» **What you need to do**: Copy every entry exactly.

[Rows from a 3D scene dataset]
↓
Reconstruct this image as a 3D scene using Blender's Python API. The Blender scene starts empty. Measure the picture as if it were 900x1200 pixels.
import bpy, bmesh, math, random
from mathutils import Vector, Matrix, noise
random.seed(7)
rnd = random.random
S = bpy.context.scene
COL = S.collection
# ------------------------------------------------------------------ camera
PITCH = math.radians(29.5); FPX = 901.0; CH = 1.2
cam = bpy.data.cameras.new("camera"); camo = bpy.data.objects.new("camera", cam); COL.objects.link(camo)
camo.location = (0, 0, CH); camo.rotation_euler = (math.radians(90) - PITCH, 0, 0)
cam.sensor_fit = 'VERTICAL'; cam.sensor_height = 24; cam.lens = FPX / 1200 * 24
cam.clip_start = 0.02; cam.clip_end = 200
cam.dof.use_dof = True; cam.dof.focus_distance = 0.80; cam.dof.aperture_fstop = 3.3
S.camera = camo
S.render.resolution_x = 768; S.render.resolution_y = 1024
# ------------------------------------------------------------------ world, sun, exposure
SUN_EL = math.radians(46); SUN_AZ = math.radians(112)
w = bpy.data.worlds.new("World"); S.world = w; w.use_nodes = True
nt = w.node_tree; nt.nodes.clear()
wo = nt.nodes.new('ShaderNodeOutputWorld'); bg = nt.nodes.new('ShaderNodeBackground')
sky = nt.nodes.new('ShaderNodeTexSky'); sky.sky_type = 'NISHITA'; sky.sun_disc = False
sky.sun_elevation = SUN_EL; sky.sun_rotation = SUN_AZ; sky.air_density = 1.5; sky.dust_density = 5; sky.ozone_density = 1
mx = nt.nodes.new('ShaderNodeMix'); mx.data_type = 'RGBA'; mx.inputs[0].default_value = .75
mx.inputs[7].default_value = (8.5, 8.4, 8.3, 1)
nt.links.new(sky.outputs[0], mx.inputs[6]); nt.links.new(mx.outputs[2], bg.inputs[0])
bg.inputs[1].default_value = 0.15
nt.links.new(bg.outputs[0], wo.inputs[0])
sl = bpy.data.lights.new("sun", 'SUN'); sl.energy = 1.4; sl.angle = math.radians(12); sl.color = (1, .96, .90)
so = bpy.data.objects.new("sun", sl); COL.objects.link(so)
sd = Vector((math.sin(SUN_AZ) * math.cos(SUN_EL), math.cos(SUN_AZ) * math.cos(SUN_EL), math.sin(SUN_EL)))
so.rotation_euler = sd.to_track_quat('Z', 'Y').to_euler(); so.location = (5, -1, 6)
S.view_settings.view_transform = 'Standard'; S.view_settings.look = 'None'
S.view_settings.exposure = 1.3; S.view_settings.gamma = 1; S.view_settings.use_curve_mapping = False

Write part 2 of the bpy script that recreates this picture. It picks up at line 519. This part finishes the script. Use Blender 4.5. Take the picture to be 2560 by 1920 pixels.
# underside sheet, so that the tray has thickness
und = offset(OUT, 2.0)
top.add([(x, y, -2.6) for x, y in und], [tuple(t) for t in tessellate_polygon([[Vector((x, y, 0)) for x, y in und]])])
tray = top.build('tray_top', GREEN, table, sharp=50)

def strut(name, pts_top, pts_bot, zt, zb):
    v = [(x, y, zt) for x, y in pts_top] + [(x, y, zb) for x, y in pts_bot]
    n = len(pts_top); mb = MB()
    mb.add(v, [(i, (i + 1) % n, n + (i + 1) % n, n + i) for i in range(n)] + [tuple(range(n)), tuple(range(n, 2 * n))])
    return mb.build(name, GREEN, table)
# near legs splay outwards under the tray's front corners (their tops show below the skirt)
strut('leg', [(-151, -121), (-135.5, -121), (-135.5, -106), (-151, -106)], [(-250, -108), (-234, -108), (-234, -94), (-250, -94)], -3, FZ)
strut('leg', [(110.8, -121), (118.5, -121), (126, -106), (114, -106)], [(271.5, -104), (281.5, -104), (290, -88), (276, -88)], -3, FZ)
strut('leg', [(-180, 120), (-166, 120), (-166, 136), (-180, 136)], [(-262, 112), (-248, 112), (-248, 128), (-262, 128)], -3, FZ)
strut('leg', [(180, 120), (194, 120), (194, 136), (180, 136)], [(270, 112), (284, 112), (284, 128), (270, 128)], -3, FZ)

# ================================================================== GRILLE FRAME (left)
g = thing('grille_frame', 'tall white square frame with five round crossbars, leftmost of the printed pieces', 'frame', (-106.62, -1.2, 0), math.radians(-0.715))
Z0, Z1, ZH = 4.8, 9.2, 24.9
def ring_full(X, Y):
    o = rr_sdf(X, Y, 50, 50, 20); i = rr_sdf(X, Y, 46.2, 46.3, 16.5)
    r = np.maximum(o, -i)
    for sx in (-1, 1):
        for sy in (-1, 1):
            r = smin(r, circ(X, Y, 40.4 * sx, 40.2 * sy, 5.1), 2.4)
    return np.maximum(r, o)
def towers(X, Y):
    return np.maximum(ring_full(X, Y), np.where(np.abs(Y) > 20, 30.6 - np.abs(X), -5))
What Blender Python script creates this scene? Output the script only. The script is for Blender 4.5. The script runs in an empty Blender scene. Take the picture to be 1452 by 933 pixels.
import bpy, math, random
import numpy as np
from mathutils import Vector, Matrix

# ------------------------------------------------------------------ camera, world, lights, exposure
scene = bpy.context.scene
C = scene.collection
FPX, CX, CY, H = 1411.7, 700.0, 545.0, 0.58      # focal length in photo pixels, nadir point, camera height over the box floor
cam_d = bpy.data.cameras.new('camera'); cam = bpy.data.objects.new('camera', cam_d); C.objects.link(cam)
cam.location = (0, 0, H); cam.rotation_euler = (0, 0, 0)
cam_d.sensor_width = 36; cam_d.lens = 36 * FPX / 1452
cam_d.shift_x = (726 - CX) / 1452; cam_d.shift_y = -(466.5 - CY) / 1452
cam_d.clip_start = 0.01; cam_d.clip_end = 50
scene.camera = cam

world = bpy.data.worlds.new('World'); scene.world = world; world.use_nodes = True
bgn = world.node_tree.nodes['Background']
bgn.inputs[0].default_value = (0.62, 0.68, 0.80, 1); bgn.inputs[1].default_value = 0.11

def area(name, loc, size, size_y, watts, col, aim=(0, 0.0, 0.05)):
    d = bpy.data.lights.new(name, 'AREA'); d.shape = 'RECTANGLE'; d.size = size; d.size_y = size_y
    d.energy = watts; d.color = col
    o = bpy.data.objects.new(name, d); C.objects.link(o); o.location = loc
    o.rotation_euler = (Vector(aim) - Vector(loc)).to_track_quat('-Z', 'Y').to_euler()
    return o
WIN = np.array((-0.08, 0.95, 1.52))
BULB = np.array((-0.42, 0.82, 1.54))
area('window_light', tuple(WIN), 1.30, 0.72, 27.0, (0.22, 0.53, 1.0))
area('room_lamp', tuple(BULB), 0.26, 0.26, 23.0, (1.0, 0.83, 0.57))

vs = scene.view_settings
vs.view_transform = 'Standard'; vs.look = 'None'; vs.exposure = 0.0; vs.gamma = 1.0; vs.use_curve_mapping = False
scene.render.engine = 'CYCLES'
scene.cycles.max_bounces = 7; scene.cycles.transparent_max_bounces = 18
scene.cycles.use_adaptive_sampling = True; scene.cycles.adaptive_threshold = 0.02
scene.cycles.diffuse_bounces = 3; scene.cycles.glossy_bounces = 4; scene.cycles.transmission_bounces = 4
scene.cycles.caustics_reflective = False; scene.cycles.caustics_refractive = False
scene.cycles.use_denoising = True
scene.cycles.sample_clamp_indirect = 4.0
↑
» **Finished task**:
Reconstruct this image as a 3D scene using Blender's Python API. The Blender scene starts empty. Measure the picture as if it were 900x1200 pixels.
import bpy, bmesh, math, random
from mathutils import Vector, Matrix, noise
random.seed(7)
rnd = random.random
S = bpy.context.scene
COL = S.collection
# ------------------------------------------------------------------ camera
PITCH = math.radians(29.5); FPX = 901.0; CH = 1.2
cam = bpy.data.cameras.new("camera"); camo = bpy.data.objects.new("camera", cam); COL.objects.link(camo)
camo.location = (0, 0, CH); camo.rotation_euler = (math.radians(90) - PITCH, 0, 0)
cam.sensor_fit = 'VERTICAL'; cam.sensor_height = 24; cam.lens = FPX / 1200 * 24
cam.clip_start = 0.02; cam.clip_end = 200
cam.dof.use_dof = True; cam.dof.focus_distance = 0.80; cam.dof.aperture_fstop = 3.3
S.camera = camo
S.render.resolution_x = 768; S.render.resolution_y = 1024
# ------------------------------------------------------------------ world, sun, exposure
SUN_EL = math.radians(46); SUN_AZ = math.radians(112)
w = bpy.data.worlds.new("World"); S.world = w; w.use_nodes = True
nt = w.node_tree; nt.nodes.clear()
wo = nt.nodes.new('ShaderNodeOutputWorld'); bg = nt.nodes.new('ShaderNodeBackground')
sky = nt.nodes.new('ShaderNodeTexSky'); sky.sky_type = 'NISHITA'; sky.sun_disc = False
sky.sun_elevation = SUN_EL; sky.sun_rotation = SUN_AZ; sky.air_density = 1.5; sky.dust_density = 5; sky.ozone_density = 1
mx = nt.nodes.new('ShaderNodeMix'); mx.data_type = 'RGBA'; mx.inputs[0].default_value = .75
mx.inputs[7].default_value = (8.5, 8.4, 8.3, 1)
nt.links.new(sky.outputs[0], mx.inputs[6]); nt.links.new(mx.outputs[2], bg.inputs[0])
bg.inputs[1].default_value = 0.15
nt.links.new(bg.outputs[0], wo.inputs[0])
sl = bpy.data.lights.new("sun", 'SUN'); sl.energy = 1.4; sl.angle = math.radians(12); sl.color = (1, .96, .90)
so = bpy.data.objects.new("sun", sl); COL.objects.link(so)
sd = Vector((math.sin(SUN_AZ) * math.cos(SUN_EL), math.cos(SUN_AZ) * math.cos(SUN_EL), math.sin(SUN_EL)))
so.rotation_euler = sd.to_track_quat('Z', 'Y').to_euler(); so.location = (5, -1, 6)
S.view_settings.view_transform = 'Standard'; S.view_settings.look = 'None'
S.view_settings.exposure = 1.3; S.view_settings.gamma = 1; S.view_settings.use_curve_mapping = False

Write part 2 of the bpy script that recreates this picture. It picks up at line 519. This part finishes the script. Use Blender 4.5. Take the picture to be 2560 by 1920 pixels.
# underside sheet, so that the tray has thickness
und = offset(OUT, 2.0)
top.add([(x, y, -2.6) for x, y in und], [tuple(t) for t in tessellate_polygon([[Vector((x, y, 0)) for x, y in und]])])
tray = top.build('tray_top', GREEN, table, sharp=50)

def strut(name, pts_top, pts_bot, zt, zb):
    v = [(x, y, zt) for x, y in pts_top] + [(x, y, zb) for x, y in pts_bot]
    n = len(pts_top); mb = MB()
    mb.add(v, [(i, (i + 1) % n, n + (i + 1) % n, n + i) for i in range(n)] + [tuple(range(n)), tuple(range(n, 2 * n))])
    return mb.build(name, GREEN, table)
# near legs splay outwards under the tray's front corners (their tops show below the skirt)
strut('leg', [(-151, -121), (-135.5, -121), (-135.5, -106), (-151, -106)], [(-250, -108), (-234, -108), (-234, -94), (-250, -94)], -3, FZ)
strut('leg', [(110.8, -121), (118.5, -121), (126, -106), (114, -106)], [(271.5, -104), (281.5, -104), (290, -88), (276, -88)], -3, FZ)
strut('leg', [(-180, 120), (-166, 120), (-166, 136), (-180, 136)], [(-262, 112), (-248, 112), (-248, 128), (-262, 128)], -3, FZ)
strut('leg', [(180, 120), (194, 120), (194, 136), (180, 136)], [(270, 112), (284, 112), (284, 128), (270, 128)], -3, FZ)

# ================================================================== GRILLE FRAME (left)
g = thing('grille_frame', 'tall white square frame with five round crossbars, leftmost of the printed pieces', 'frame', (-106.62, -1.2, 0), math.radians(-0.715))
Z0, Z1, ZH = 4.8, 9.2, 24.9
def ring_full(X, Y):
    o = rr_sdf(X, Y, 50, 50, 20); i = rr_sdf(X, Y, 46.2, 46.3, 16.5)
    r = np.maximum(o, -i)
    for sx in (-1, 1):
        for sy in (-1, 1):
            r = smin(r, circ(X, Y, 40.4 * sx, 40.2 * sy, 5.1), 2.4)
    return np.maximum(r, o)
def towers(X, Y):
    return np.maximum(ring_full(X, Y), np.where(np.abs(Y) > 20, 30.6 - np.abs(X), -5))
What Blender Python script creates this scene? Output the script only. The script is for Blender 4.5. The script runs in an empty Blender scene. Take the picture to be 1452 by 933 pixels.
import bpy, math, random
import numpy as np
from mathutils import Vector, Matrix

# ------------------------------------------------------------------ camera, world, lights, exposure
scene = bpy.context.scene
C = scene.collection
FPX, CX, CY, H = 1411.7, 700.0, 545.0, 0.58      # focal length in photo pixels, nadir point, camera height over the box floor
cam_d = bpy.data.cameras.new('camera'); cam = bpy.data.objects.new('camera', cam_d); C.objects.link(cam)
cam.location = (0, 0, H); cam.rotation_euler = (0, 0, 0)
cam_d.sensor_width = 36; cam_d.lens = 36 * FPX / 1452
cam_d.shift_x = (726 - CX) / 1452; cam_d.shift_y = -(466.5 - CY) / 1452
cam_d.clip_start = 0.01; cam_d.clip_end = 50
scene.camera = cam

world = bpy.data.worlds.new('World'); scene.world = world; world.use_nodes = True
bgn = world.node_tree.nodes['Background']
bgn.inputs[0].default_value = (0.62, 0.68, 0.80, 1); bgn.inputs[1].default_value = 0.11

def area(name, loc, size, size_y, watts, col, aim=(0, 0.0, 0.05)):
    d = bpy.data.lights.new(name, 'AREA'); d.shape = 'RECTANGLE'; d.size = size; d.size_y = size_y
    d.energy = watts; d.color = col
    o = bpy.data.objects.new(name, d); C.objects.link(o); o.location = loc
    o.rotation_euler = (Vector(aim) - Vector(loc)).to_track_quat('-Z', 'Y').to_euler()
    return o
WIN = np.array((-0.08, 0.95, 1.52))
BULB = np.array((-0.42, 0.82, 1.54))
area('window_light', tuple(WIN), 1.30, 0.72, 27.0, (0.22, 0.53, 1.0))
area('room_lamp', tuple(BULB), 0.26, 0.26, 23.0, (1.0, 0.83, 0.57))

vs = scene.view_settings
vs.view_transform = 'Standard'; vs.look = 'None'; vs.exposure = 0.0; vs.gamma = 1.0; vs.use_curve_mapping = False
scene.render.engine = 'CYCLES'
scene.cycles.max_bounces = 7; scene.cycles.transparent_max_bounces = 18
scene.cycles.use_adaptive_sampling = True; scene.cycles.adaptive_threshold = 0.02
scene.cycles.diffuse_bounces = 3; scene.cycles.glossy_bounces = 4; scene.cycles.transmission_bounces = 4
scene.cycles.caustics_reflective = False; scene.cycles.caustics_refractive = False
scene.cycles.use_denoising = True
scene.cycles.sample_clamp_indirect = 4.0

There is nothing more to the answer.